Wednesday, December 13, 2006

Selection games for Johannesburg Test

By John Cheeran
Interesting stuff this is.
I'm being told that skipper Rahul Dravid and coach Greg Chapell are unlikely to include Irfan Pathan in the XI for the first Test in Johannesburg.
The reason is Pathan, the bowler, is being walloped all around the park. Fast bowlers Zaheer Khan, Sreesanth and VRV Singh, along with leg-spinner Anil Kumble, are India's likely bowlers in Johannesburg.
Traditionally, away from home, India prefer to beef up its batting with seven batsmen. So that does not leave space for a fifth bowler and hence Pathan is out of the scheme.
Well, Pathan's form a bowler has dipped alarmingly, but the youngster has done impressively with the bat on the tour. In fact Pathan is the only Indian batsman to have struck a century (unbeaten knocks of 111 and 40 against the Rest of South Africa in Potchefstroom) on the tour so far. Pathan had in fact saved his skin by batting sensibly in the last one-dayer too.
At a time the experienced and established worthies have failed on a grand scale, why not play Pathan purely as batsman?

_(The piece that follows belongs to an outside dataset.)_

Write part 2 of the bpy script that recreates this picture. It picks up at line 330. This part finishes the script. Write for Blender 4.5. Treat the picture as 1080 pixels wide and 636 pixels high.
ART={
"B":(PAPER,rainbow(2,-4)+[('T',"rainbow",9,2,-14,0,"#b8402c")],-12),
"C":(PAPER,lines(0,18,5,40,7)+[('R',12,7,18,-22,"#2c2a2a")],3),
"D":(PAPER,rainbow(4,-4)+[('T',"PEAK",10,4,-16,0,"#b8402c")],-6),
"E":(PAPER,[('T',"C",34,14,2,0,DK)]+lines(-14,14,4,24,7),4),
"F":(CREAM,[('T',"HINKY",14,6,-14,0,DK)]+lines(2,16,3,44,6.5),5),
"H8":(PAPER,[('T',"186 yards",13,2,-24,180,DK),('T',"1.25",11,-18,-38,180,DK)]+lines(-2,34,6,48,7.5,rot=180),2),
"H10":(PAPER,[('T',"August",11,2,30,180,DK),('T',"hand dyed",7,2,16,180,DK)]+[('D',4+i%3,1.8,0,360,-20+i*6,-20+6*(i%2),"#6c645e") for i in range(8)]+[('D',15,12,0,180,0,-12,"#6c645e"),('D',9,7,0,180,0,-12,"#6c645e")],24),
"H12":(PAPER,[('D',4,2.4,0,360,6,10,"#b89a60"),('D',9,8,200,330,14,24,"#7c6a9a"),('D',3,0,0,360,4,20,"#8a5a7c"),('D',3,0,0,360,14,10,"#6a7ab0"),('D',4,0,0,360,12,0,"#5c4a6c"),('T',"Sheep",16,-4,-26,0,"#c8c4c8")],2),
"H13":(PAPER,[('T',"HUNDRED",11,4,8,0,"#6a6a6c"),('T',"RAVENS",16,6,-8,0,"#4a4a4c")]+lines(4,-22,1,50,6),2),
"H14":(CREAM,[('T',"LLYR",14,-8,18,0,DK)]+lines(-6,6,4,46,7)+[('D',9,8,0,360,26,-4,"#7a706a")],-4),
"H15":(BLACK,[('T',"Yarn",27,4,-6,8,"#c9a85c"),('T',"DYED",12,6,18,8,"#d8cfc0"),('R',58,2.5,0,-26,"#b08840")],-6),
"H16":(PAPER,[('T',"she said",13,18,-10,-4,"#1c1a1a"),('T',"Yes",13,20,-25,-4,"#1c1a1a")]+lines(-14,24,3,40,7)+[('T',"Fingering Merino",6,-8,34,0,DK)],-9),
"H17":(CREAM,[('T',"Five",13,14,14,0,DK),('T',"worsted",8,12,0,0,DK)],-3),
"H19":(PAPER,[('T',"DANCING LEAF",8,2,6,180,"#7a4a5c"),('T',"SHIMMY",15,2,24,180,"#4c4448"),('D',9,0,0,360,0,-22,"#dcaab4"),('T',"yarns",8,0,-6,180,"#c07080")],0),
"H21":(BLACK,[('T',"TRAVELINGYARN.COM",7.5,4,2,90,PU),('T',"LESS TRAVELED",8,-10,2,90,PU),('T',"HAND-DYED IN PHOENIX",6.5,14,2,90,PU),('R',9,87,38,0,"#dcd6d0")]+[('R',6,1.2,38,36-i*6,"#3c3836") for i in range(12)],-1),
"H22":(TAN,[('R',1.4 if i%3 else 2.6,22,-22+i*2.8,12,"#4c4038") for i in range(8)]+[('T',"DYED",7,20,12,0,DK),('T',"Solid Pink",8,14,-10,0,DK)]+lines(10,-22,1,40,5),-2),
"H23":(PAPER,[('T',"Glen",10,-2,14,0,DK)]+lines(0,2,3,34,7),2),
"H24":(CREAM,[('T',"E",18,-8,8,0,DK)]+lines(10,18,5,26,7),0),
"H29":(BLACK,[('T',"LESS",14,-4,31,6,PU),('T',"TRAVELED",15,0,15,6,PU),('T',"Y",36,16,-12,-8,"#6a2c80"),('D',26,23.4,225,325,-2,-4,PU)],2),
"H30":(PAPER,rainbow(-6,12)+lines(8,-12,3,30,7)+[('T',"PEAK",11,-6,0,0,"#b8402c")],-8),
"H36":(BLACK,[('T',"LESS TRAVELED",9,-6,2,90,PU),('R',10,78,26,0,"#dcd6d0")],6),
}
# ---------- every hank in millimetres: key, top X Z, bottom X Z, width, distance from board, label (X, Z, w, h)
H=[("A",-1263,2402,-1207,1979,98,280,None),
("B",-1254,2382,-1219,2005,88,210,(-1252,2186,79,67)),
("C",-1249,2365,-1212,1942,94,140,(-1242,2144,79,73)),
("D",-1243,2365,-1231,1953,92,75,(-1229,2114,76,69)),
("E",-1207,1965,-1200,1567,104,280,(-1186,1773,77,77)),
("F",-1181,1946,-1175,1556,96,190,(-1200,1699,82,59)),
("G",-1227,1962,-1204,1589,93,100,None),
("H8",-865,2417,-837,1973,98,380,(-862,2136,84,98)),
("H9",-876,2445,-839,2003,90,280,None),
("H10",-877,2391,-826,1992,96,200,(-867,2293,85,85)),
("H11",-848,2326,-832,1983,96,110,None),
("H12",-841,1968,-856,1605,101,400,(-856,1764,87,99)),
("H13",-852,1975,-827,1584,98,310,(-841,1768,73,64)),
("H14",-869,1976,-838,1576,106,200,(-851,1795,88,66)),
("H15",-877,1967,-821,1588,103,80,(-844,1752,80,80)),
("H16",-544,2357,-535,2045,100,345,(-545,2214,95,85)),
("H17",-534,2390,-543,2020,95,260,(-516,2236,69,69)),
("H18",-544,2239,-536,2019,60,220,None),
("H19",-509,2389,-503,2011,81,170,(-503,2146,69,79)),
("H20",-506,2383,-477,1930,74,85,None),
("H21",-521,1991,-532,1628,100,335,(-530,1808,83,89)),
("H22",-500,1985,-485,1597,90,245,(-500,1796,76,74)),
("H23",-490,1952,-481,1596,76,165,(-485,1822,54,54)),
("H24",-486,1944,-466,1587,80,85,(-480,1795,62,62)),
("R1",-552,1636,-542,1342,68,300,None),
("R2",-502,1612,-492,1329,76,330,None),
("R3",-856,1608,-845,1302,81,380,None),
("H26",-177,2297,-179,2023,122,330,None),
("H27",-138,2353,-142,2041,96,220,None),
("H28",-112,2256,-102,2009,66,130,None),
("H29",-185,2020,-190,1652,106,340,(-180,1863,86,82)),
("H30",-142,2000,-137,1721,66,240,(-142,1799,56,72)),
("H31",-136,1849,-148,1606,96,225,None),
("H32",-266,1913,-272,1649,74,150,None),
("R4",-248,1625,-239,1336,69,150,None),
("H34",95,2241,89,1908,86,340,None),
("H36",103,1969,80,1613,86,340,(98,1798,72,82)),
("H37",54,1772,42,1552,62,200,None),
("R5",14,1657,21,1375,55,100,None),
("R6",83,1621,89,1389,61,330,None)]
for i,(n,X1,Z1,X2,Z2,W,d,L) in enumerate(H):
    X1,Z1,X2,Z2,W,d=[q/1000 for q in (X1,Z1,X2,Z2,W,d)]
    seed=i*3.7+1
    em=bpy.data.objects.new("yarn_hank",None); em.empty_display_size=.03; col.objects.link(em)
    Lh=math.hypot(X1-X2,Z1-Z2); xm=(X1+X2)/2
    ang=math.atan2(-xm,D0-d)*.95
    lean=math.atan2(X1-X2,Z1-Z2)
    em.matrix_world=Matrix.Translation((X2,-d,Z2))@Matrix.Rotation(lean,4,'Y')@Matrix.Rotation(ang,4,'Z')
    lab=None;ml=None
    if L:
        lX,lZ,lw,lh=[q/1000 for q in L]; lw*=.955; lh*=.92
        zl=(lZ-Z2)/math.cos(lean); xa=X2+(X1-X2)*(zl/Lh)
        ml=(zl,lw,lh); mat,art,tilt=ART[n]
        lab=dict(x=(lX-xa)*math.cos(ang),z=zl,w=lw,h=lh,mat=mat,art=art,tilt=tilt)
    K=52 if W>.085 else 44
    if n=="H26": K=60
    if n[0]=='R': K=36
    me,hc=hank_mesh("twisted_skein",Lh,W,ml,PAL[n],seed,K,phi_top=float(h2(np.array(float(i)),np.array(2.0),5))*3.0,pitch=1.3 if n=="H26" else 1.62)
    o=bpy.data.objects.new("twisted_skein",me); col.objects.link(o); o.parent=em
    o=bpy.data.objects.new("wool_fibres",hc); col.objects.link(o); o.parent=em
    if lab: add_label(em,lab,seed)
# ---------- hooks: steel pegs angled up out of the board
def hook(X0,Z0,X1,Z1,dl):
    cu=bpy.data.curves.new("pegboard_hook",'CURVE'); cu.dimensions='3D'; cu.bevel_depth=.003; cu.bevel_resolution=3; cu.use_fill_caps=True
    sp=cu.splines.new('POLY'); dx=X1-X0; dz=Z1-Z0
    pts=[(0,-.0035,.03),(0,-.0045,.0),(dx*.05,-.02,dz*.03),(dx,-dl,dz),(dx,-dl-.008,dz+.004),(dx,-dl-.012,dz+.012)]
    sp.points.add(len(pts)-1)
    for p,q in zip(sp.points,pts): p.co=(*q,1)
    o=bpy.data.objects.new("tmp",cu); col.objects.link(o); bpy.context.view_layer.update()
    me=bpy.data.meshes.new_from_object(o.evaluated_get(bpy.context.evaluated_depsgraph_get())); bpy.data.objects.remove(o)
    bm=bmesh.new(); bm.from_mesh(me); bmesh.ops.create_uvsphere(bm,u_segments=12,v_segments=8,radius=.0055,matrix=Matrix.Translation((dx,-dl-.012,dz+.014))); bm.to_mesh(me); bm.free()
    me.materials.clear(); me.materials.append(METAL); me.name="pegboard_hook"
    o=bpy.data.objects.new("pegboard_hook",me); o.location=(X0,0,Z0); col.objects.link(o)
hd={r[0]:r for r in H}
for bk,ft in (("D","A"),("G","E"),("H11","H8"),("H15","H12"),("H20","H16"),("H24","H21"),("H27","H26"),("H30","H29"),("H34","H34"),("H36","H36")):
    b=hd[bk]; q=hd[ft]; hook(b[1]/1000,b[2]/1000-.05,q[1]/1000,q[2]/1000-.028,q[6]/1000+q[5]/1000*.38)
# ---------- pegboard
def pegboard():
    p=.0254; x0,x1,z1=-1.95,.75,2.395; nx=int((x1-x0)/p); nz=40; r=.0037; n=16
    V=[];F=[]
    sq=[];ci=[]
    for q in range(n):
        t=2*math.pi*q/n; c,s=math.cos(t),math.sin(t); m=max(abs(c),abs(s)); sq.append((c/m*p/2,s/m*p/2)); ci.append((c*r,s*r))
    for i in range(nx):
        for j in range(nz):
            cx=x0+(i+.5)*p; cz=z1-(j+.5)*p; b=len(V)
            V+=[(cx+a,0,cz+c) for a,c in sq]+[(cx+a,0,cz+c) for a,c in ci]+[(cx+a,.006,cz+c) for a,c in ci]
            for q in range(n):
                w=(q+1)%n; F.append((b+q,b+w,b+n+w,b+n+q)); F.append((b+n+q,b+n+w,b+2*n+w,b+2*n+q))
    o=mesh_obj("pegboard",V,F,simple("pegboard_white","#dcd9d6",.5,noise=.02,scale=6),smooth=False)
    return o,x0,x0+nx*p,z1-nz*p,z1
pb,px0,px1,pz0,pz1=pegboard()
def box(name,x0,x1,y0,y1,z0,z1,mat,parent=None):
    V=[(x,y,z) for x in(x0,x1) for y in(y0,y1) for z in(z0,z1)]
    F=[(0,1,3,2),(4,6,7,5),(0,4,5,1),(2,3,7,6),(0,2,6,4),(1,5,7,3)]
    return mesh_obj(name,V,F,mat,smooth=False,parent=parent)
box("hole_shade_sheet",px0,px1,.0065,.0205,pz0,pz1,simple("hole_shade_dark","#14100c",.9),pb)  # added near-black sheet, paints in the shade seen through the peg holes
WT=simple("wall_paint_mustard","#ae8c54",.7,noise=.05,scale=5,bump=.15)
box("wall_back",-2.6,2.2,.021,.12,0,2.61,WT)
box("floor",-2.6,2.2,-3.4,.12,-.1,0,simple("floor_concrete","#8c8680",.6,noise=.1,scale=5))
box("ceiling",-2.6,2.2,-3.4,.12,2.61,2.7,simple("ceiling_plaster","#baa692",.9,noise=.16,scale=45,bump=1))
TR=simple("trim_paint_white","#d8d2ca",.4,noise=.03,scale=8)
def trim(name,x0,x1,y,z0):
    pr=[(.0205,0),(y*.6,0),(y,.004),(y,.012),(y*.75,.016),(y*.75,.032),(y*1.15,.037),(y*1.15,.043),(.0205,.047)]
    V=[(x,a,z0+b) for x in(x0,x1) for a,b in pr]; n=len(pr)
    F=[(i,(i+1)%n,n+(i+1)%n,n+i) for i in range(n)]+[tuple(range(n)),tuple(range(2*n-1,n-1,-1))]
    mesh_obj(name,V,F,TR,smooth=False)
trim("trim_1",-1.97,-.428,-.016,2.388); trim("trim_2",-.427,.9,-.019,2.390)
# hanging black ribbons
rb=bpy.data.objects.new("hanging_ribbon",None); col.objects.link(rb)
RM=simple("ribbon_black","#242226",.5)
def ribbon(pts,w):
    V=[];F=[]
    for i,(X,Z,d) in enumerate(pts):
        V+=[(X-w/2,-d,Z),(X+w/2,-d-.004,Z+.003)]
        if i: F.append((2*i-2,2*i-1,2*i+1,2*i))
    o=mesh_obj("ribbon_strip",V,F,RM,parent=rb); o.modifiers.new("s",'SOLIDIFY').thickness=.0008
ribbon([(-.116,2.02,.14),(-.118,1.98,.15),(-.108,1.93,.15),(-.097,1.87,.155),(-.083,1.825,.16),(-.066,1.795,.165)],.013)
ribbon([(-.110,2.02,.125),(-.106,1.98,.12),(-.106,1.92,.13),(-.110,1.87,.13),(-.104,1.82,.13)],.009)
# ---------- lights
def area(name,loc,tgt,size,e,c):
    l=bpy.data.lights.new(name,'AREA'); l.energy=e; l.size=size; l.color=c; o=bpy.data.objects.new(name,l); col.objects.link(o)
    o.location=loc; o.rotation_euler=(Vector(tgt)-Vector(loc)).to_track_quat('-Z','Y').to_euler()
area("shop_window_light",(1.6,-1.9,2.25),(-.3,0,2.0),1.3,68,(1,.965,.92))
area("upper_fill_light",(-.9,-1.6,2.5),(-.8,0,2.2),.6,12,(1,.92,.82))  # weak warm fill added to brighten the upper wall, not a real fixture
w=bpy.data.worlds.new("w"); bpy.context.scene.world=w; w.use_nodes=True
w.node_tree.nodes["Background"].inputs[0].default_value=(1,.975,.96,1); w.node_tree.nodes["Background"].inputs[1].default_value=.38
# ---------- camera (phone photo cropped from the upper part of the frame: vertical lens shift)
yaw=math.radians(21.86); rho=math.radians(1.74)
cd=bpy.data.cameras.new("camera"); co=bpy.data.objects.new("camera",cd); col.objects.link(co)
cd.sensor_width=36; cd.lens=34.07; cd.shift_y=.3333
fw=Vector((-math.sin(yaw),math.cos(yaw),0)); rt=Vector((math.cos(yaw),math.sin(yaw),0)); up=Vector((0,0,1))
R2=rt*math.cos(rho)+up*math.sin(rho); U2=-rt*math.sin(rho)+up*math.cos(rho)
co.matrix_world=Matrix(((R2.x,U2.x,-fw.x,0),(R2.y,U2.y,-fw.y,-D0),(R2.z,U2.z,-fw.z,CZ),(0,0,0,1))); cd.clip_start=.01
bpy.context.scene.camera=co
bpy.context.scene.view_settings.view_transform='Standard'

That's what I would call brave cricket, something South Africa has been pioneering under the leadership of Graeme Smith. But the hard blows of the recent times have crushed the adventurous spirit of both Dravid and Chappell. If they include Pathan and leave out a batsman from the edgy list of Wasim Jaffer, Virender Sehwag and Sourav Ganguly, I'm sure, hell would break loose on television channels and blood will seep out from the column inches of newspapers in India.
Let me try to count the Indian XI for Johannesburg.
Since Dilip Vengsarkar, chairman of the National selection committee, has declared that a settled pair of openers should open the Indian innings, that opens the doors for Jaffer and Sehwag.
You cannot drop Sachin Tendulkar because he is the master blaster and no one knows when the master decides to be back in form.
You have to play VVS Laxman for he is on a rescue mission and he is the future of Indian cricket what with being the vice captain of the side.
May be since Rahul Dravid, being the captain, you cannot drop him too. And who can drop Sourav Ganguly now after his epoch-making comeback innings of 83 against the Rest of South Africa? Unless Dravid decides to keep wickets or Ganguly offers to return the favour to Dravid by keeping wickets, Mahendra Singh Dhoni should play.
So the top part of the Johannesburg XI reads...Wasim Jaffer, Virender Sehwag, VVS Laxman, Sachin Tendulkar, Rahul Dravid, Sourav Ganguly, Mahendra Singh Dhoni.
Now only four spots remain, for bowlers, to be picked by Kumble, Zaheer, Sreesanth and VRV Singh.
So in an effort to bolster its batting, India will have to leave out its most improved batsman on the tour from the first Test team.
What, then, would be the price Indian cricket paying for such folly?
Defeat or disaster?
Old tales from Brisbane and Bloemfontaine will not bring comfort to the Indian camp.